Livingston wrote many of his poems in anapestic meter (with the accent on every third syllable--the same meter as "The Night Before Christmas"). Moore wrote only one undisputed poem, "The Pig and the Rooster" in anapestic meter--but this was after he had been credited with the Christmas poem. You be the judge. Compare these poems with the famous poem that begins, "'Twas the night before Christmas and all through the house":

Sample A
To me 'tis giv'n your virtue to secure
From custom's force and pleasure's dangerous lure....
For if, regardless of my friendly voice,
In Fashion's gaudy scenes your heart rejoice
Dire punishments shall fall upon your head;
Disgust, and fretfulness, and secret dread.

Sample B
Such gadding--such ambling--such jaunting about!
To tea with Miss Nancy--to sweet Willy's rout,
New parties at coffee--then parties at wine,
Next day all the world with the Major must dine!
Then bounce all hands to Fishkill must go in a clutter
To guzzle bohea [tea], and destroy bread and butter.

Clement Moore wrote Sample A; Henry Livingston wrote Sample B.

And here's the poem in question.

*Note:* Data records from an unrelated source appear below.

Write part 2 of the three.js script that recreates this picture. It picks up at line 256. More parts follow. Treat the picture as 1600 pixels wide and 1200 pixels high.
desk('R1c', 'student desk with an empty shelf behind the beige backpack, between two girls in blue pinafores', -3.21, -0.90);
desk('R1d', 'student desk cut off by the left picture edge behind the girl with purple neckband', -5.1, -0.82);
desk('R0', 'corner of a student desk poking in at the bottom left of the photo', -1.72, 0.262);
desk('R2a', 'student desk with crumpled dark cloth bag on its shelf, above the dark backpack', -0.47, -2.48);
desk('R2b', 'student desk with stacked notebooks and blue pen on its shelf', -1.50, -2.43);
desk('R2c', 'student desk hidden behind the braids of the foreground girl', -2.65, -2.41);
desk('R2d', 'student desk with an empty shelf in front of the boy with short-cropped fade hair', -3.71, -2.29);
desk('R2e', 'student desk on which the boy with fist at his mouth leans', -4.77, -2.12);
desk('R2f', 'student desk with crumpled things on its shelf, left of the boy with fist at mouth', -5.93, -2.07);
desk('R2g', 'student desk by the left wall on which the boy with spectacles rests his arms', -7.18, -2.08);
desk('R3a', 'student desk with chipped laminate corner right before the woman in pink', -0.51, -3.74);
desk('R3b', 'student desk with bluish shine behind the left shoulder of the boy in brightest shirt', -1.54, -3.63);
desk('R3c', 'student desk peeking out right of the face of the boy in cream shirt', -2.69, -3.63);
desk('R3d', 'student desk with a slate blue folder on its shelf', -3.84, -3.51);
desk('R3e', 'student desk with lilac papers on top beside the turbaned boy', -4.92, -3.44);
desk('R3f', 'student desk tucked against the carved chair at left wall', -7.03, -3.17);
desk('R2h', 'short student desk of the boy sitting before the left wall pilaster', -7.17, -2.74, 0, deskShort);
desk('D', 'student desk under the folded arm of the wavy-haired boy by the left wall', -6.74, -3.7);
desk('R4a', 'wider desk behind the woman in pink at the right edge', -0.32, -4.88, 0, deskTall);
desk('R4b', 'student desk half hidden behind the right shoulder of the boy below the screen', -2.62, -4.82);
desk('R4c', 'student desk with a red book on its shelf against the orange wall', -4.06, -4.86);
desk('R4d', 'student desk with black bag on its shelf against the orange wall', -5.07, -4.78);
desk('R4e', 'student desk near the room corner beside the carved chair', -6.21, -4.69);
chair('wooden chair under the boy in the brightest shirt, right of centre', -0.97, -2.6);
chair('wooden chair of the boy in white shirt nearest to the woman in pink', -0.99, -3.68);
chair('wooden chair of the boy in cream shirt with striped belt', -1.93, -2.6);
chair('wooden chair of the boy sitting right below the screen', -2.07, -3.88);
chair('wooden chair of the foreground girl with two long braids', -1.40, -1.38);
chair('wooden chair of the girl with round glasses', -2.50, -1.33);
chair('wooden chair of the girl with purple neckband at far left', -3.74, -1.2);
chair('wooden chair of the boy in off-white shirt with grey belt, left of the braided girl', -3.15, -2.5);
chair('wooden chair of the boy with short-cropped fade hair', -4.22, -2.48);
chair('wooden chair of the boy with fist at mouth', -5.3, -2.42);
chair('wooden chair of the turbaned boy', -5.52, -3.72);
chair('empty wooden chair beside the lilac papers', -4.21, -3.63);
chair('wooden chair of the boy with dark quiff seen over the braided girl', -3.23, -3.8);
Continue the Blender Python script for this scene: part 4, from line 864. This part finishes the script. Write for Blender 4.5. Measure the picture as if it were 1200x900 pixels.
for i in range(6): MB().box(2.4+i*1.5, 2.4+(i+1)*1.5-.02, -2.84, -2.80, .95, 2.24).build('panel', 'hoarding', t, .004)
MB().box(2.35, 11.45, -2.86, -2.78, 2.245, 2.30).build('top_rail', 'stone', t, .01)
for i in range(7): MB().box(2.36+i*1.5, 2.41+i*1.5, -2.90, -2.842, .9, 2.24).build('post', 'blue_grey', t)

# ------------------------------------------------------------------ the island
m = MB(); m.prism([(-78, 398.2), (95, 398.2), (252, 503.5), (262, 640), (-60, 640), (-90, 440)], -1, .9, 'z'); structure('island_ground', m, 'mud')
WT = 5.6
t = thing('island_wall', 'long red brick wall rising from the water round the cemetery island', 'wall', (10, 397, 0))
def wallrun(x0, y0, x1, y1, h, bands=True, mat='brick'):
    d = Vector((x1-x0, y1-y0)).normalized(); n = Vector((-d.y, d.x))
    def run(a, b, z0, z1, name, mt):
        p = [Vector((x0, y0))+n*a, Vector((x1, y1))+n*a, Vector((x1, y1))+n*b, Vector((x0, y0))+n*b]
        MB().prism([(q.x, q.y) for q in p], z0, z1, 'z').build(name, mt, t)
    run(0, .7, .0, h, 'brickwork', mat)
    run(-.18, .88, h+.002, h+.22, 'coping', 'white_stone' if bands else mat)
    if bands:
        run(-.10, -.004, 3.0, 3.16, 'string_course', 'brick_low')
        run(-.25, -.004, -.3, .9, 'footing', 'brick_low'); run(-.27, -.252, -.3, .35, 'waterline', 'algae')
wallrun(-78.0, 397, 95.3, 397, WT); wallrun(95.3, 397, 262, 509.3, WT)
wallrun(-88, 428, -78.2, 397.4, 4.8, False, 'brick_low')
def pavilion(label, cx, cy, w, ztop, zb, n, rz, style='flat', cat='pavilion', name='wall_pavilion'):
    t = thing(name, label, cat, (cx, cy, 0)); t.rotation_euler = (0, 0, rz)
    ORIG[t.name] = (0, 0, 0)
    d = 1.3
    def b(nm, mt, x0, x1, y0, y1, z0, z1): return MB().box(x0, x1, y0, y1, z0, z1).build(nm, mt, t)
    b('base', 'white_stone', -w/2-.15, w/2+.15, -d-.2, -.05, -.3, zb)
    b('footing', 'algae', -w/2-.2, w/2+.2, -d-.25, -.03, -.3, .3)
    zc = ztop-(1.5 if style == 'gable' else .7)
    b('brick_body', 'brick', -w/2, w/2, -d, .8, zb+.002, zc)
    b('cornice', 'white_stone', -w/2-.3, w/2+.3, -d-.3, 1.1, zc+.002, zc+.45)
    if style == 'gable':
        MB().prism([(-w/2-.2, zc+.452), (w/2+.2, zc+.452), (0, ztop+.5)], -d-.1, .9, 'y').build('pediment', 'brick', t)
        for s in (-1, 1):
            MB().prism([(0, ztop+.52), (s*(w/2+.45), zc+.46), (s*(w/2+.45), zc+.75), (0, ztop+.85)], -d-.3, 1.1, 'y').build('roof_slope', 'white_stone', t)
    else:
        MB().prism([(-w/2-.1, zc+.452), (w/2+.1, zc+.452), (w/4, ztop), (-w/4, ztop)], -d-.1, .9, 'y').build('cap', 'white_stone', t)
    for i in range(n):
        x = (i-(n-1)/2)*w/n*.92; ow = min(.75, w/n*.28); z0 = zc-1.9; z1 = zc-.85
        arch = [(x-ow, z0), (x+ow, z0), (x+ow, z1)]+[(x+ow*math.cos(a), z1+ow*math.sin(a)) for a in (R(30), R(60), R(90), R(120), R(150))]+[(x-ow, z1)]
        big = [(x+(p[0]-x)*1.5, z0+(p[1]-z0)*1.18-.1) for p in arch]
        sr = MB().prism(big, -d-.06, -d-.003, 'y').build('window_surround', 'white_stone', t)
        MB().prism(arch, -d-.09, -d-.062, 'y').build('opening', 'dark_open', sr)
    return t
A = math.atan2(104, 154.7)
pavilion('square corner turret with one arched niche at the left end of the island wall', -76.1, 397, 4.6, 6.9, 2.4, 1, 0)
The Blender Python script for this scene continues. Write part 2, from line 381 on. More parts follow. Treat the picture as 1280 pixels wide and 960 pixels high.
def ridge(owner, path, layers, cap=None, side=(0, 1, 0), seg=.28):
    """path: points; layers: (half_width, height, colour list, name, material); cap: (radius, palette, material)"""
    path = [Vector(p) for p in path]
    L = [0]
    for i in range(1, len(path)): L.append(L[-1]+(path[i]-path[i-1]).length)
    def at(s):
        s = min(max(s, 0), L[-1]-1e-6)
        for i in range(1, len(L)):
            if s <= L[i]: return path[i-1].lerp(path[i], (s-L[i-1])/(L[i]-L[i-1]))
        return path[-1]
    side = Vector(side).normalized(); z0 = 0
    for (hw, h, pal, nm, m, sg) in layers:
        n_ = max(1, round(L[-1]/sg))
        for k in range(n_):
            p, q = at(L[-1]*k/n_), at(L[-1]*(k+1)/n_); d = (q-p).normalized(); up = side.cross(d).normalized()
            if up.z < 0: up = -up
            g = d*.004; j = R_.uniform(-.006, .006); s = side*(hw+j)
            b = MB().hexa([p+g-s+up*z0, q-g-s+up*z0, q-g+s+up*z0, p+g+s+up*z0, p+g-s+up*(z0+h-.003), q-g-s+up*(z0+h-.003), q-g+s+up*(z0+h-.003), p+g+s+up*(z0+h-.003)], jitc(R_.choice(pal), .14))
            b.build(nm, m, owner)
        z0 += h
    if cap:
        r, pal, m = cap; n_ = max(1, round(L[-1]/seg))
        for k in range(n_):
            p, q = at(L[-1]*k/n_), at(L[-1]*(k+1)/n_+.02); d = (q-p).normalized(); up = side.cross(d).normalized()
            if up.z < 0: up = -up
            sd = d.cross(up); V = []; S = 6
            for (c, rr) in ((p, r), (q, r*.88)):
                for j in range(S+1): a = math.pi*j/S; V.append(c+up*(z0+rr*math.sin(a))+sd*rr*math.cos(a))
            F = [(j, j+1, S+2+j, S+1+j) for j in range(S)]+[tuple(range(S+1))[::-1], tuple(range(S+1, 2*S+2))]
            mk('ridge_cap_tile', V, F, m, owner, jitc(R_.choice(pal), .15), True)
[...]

You be the judge:

An Account of a Visit from St. Nicholas

'Twas the night before Christmas, when all thro' the house,
Not a creature was stirring, not even a mouse;
The stockings were hung by the chimney with care,
In hopes that St. Nicholas soon would be there;
The children were nestled all snug in their beds,
While visions of sugar plums danc'd in their heads,
And Mama in her 'kerchief, and I in my cap,
Had just settled our brains for a long winter'snap --
When out on the lawn there arose such a clatter,
I sprang from the bed to see what was the matter.
Away to the window I flew like a flash,
Tore open the shutters, and threw up the sash.
The moon on the breast of the new fallen snow,
Gave the lustre of mid-day to objects below;
When, what to my wondering eyes should appear,
But a miniature sleigh, and eight tiny rein-deer,
With a little old driver, so lively and quick,
I knew in a moment it must be St. Nick.
More rapid than eagles his coursers they came,
And he whistled, and shouted, and call'd them by name:
"Now! Dasher, now! Dancer, now! Prancer, and Vixen,
"On! Comet, on! Cupid, on! Dunder and Blixem;
"To the top of the porch! to the top of the wall!
"Now dash away! dash away! dash away all!"
As dry leaves before the wild hurricane fly,
When they meet with an obstacle, mount to the sky;
So up to the house-top the coursers they flew,
And then in a twinkling, I heard on the roof
The prancing and pawing of each little hoof.
As I drew in my head, and was turning around,
Down the chimney St. Nicholas came with a bound:
He was dress'd all in fur, from his head to his boot
And his clothes were all tarnish'd with ashes and soot;
A bundle of toys was flung on his back;
And he look'd like a peddler just opening his pack.
His eyes--how they twinkled! his dimples how merry,
His cheeks were like roses, his nose like a cherry;
His droll little mouth was drawn up like a bow.
And the beard of his chin was as white as the snow;
The stump of a pipe he held tight in his teeth,
And the smoke it encircled his head like a wreath.
He had a broad face, and a little round belly
That shook when he laugh'd, like a bowl full of jelly:
He was chubby and plump, a right jolly old elf,
And I laugh'd when I saw him in spite of myself;
A wink of his eye and a twist of his head
Soon gave me to know I had nothing to dread.
He spoke not a word, but went straight to his work,
And fill'd all the stockings; then turn'd with a jerk
And laying his finger aside of his nose
And giving a nod, up the chimney he rose.
He sprung to his sleigh, to his team gave a whistle,
And away they all flew, like the down of a thistle:
But I heard him exclaim, ere he drove out of sight--
Happy Christmas to all, and to all a good night.